İktidarın her türlü hak talebini boğma girişimleri karşısında ittifak ve dayanışmaya ihtiyacımız var. Oysa dayanışma içinde hareket etmek yerine insanların birbirinin üstünü çizip kendi ideolojileri adına despotizm örgütleme eğilimi güçleniyor. Kadın mücadelesi özelinde bu durumun pek çok kadını, özellikle de genç kadınları feminist mücadeleden uzaklaştırdığını görmek gerekir.
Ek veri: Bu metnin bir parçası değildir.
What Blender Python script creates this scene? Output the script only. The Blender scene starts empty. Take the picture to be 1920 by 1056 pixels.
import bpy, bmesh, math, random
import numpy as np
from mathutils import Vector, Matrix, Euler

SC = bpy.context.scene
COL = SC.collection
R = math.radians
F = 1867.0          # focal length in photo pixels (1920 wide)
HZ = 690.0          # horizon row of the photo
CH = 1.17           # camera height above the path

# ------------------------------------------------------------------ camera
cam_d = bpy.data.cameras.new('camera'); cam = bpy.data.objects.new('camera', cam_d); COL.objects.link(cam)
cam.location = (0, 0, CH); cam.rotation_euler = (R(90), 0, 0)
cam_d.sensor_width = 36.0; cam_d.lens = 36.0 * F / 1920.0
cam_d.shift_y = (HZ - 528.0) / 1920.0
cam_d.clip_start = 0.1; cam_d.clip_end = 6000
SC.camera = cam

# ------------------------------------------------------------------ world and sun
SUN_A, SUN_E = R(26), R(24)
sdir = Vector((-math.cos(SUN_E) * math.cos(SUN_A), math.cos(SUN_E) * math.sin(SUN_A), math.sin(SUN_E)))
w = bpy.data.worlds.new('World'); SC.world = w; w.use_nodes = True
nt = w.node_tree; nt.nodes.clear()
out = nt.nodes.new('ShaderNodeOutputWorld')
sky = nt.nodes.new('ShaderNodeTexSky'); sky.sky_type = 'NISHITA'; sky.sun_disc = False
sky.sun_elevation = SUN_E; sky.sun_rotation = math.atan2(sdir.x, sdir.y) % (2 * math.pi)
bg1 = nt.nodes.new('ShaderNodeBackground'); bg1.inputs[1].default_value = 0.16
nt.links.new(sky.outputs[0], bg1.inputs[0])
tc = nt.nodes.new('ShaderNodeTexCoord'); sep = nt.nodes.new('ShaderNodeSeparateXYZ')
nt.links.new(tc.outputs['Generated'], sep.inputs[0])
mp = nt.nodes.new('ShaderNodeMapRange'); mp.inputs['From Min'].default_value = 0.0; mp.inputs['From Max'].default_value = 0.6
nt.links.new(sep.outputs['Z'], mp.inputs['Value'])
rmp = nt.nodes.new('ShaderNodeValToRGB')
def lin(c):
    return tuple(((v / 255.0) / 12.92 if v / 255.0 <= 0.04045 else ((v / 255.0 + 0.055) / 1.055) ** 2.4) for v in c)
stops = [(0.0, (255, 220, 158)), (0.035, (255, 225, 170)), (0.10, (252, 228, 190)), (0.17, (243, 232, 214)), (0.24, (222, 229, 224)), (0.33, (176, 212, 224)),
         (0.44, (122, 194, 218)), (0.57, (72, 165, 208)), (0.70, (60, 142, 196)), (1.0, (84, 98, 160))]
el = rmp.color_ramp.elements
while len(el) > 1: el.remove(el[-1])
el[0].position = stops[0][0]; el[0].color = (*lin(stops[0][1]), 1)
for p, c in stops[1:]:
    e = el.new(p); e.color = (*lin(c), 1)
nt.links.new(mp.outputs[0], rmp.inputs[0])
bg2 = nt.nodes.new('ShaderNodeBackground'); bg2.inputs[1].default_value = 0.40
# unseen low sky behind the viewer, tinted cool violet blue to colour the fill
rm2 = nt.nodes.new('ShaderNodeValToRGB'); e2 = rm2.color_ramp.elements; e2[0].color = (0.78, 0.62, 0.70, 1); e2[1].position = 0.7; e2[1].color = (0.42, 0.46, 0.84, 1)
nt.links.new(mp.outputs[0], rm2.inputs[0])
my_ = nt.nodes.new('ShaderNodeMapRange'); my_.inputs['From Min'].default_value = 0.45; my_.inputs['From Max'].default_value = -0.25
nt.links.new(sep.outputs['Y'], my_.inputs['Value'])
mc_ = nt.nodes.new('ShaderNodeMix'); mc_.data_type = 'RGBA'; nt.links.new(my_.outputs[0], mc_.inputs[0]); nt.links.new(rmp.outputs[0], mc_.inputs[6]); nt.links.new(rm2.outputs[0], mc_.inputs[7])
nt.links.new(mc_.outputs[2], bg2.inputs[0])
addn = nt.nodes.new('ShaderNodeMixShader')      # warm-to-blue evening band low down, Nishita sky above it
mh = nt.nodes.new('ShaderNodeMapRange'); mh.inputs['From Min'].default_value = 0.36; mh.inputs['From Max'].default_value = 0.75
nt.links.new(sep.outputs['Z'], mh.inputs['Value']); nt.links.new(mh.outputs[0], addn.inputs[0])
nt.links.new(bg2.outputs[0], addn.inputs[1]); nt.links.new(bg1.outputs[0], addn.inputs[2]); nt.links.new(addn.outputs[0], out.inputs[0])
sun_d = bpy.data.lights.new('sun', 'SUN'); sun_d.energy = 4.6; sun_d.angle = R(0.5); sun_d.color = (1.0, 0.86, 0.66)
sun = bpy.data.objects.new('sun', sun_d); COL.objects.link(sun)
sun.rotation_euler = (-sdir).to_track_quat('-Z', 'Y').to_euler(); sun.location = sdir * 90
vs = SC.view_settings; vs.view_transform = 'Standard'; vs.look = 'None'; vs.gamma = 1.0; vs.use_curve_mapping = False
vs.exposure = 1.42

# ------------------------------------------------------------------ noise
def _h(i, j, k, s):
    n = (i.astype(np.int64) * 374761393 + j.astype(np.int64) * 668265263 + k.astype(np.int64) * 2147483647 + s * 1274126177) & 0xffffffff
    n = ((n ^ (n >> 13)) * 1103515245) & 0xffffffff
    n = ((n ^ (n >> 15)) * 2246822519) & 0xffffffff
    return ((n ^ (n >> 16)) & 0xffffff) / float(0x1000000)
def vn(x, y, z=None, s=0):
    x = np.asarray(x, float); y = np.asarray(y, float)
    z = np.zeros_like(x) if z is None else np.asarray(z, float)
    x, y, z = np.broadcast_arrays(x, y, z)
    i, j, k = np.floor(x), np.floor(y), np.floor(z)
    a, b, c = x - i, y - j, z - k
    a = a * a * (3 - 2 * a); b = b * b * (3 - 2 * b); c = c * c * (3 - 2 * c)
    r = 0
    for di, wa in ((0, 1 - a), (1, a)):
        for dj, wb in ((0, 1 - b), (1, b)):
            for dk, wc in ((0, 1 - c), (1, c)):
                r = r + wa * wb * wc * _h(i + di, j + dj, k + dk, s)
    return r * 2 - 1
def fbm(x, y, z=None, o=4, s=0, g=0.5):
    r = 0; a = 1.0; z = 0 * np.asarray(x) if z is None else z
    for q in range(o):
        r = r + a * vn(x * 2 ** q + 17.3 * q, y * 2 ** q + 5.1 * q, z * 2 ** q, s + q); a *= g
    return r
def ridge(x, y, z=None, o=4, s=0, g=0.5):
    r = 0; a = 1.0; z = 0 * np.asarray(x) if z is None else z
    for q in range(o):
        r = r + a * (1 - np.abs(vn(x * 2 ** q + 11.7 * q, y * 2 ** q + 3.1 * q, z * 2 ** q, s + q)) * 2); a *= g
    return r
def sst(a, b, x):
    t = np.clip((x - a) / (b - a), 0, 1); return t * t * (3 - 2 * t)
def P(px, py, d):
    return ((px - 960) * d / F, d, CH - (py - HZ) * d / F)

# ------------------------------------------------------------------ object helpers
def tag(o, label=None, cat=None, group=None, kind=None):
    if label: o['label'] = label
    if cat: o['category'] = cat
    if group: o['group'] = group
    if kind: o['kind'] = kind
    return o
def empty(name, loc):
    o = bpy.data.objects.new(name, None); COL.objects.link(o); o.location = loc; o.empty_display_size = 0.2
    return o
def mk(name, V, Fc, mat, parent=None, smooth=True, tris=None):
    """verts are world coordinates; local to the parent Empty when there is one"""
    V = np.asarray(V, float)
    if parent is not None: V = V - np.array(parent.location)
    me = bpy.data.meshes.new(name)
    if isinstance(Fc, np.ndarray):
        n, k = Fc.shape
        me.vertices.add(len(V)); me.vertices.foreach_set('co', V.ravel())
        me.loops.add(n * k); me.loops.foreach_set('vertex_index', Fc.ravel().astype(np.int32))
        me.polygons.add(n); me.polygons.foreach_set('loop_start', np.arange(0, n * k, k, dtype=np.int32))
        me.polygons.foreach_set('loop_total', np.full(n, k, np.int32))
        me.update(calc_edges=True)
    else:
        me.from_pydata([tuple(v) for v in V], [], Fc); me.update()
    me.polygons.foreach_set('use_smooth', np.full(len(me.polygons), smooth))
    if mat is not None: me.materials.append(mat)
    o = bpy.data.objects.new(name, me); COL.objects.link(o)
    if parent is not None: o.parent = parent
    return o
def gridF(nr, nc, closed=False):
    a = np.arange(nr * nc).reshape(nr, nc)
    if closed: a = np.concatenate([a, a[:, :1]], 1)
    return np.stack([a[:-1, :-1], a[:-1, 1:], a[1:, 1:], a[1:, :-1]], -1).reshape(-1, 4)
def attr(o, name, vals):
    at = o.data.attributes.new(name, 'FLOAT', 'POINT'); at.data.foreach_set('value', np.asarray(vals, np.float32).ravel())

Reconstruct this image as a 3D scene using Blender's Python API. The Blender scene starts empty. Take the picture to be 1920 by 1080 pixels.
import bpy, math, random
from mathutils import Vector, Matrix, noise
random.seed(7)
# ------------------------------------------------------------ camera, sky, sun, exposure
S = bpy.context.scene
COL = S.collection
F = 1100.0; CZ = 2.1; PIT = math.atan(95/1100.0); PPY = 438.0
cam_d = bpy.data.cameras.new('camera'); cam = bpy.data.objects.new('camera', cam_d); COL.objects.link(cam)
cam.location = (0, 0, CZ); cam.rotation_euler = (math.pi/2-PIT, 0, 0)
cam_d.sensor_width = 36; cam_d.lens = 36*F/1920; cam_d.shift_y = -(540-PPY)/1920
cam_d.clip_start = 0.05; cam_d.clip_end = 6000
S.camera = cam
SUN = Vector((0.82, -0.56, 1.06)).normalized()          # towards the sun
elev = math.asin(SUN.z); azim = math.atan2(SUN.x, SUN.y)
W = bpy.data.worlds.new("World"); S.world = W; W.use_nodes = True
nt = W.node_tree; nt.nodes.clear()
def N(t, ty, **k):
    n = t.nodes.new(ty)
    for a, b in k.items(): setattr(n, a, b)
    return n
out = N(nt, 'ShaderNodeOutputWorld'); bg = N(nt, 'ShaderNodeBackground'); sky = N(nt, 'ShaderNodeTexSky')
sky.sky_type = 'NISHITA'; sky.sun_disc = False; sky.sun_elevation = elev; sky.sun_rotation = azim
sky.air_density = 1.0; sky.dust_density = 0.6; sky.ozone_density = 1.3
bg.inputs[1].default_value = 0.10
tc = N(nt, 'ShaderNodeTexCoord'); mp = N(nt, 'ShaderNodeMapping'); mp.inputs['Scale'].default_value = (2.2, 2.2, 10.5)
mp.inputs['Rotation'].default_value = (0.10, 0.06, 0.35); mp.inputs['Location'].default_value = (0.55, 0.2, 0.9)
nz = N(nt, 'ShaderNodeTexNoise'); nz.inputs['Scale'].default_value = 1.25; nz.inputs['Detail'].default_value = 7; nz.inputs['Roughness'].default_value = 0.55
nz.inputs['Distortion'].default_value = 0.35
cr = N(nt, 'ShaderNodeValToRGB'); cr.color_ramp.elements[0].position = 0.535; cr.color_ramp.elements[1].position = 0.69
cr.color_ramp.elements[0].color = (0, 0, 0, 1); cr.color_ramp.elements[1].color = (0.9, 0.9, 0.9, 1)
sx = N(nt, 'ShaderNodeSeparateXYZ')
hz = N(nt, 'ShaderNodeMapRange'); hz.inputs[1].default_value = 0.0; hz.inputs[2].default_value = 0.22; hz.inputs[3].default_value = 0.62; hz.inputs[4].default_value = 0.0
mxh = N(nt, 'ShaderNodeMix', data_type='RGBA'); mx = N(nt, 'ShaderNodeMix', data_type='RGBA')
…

Kadın gruplarının sınıf meselesini, milliyetçiliği, LGBTİ+ haklarını, erkeklerin ataerkil sistemden yaşadığı sorunları daha fazla gündemine almasını istemek başka bir şey, kadınlara açık ortamları hedef almak başka. İlki haklı bir tartışma konusu ve bunun yolu dayanışma içinde birlikte uzun soluklu çalışmalar örgütlemekten geçiyor. İktidar kadın kurumlarını nasıl kapatacağının yolunu fellik fellik ararken kadınların kendi güçlerini bulmasına zemin sunan kadınlara açık ortamları hedef almaksa kadın örgütlenmesine zarar veriyor. Bunun tam da siyasi iktidarın elde etmek istediği sonucu yarattığını görmek zor değil.

Sistemin bizi hapsetmek istediği altkültür alanlarında kalmak yerine kendi öz örgütlenmelerimizi yaratmamız, birbirimizle didişmeyi, birbirimizi suçlamayı bırakıp dayanışma kültürü içinde hareket edebilmemiz gerekir. Yaşadığımız kriz birbirimizin hak taleplerini anlayıp tam da bu dayanışma kültürünü inşa edecek asgari müşterekleri belirleyememekle ilgili. Bunun için çeşitliliğimizi koruyarak aynılaşmadan farklı hak taleplerimizi anlayacağımız rasyonel tartışma zeminleri kurmamız hayati önem kazanıyor.

 

 

[1]Başka bir yazının konusu olmakla birlikte dünyada gelişen erkeklik hareketlerinin, erkeklik çalışmalarının iki eksende ilerlediği söylenebilir. Biri feminizmle ilişki içinde cinsiyetçi olmayan, ataerkil sistemin erkekler üzerinde kurduğu baskıyı tartışan çalışmalar. Diğeri ise ataerkil kültürle sıkı bir ilişki içinde ilerliyor ve erkek mağduriyetlerin nedenini kadın haklarında elde edilen kazanımlarda görüyor. Kadın sorunlarının görünür ve tartışılır olmasının erkek haklarını gölgede bıraktığını söylüyor. Bu her coğrafyada farklı şekillerde zemin buluyor. İkinci eğilim kadın düşmanlığı, homofobi üzerinden ilerlerken ataerkinin restore edilmesini savunuyor ve siyasi iktidarlar üzerinde bu yönde baskı kuruyor.

[2]  Bu yazıda tartışmaya çalıştığım konu kadınlara açık kamusal alanlar yaratmaya yönelik çabanın değersiz görülüp buna karşı çıkılmasıyla ilgili. Tabi ki kadınlara açık örgütlenmelerde de diğer yapılarda olduğu gibi pek çok siyasi, kültürel, kişisel, etik tartışma, çatışma, kavgalar yaşanıyor. Bazı sorunlar çözülürken bazıları ayrışmalara neden oluyor. Kimi meseleler kadınların, kadın hareketinden soğuyup uzaklaşmasına da neden oluyor. Bu, örgütlenmelerin kendi iç hukuklarını, özyönetimlerini oluşturmakta zorlanmasıyla ilgili bir mesele. Kadınlara açık ortamlara karşı çıkılmasının gerekçesi olarak gösterilemez.